Lionrock batters Japan

The storm is weakening, but still threatens flooding and landslides.

High waves triggered by Typhoon Lionrock crash against a "torii" gate on a coast of the city of Iwaki, Fukushima Prefecture, Japan
High waves triggered by Lionrock crash against the shore [Kyodo/Reuters]

Japan is being slammed by yet another tropical storm. 

The storm, named Lionrock, comes hot on the heels of two other storms that hit Japan in the past nine days.

Tropical Storm Kompasu grazed the east coast of Honshu, before slamming into the northern island of Hokkaido on August 21.

Some 24 hours later, Typhoon Mindulle smashed into the southeast of Honshu, bringing torrential rain and dangerous winds to the east coast again, including Tokyo and Yokohama.

The storms triggered landslides and flooding, leading to the deaths of two people. Hundreds of flights were cancelled and trains were severely affected.

Fortunately the current storm that is hitting the country is past its peak.
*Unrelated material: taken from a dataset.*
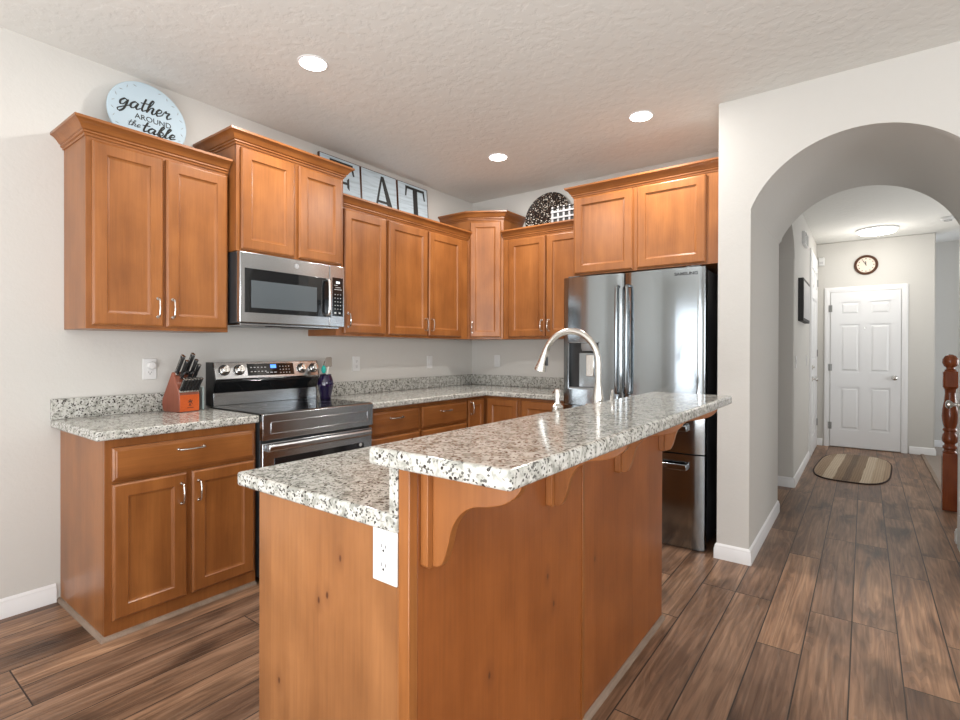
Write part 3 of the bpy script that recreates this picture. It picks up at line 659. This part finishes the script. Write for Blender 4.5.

Two days ago it was a powerful typhoon producing steady winds of over 200km an hour (kph) and was the equivalent of a destructive Category 4 hurricane.

Since then it has dramatically weakened and as it made landfall the steady winds were blowing at 90kph, with gusts of 120kph.

This means that Lionrock was no longer strong enough to be classed as typhoon and had been downgraded to a tropical storm.

Japan should be able to withstand the winds of Lionrock, but the amount of rain is more of a problem.

Much of the ground is already saturated after the recent severe weather, and the latest storm is threatening more than 200mm more rain.

This will cause more flooding and potentially some landslides too.

A storm surge could also be an issue, potentially reaching up to two metres in places.

After crossing Japan, the remains of Lionrock will turn west and head towards the eastern coast of China and Russia.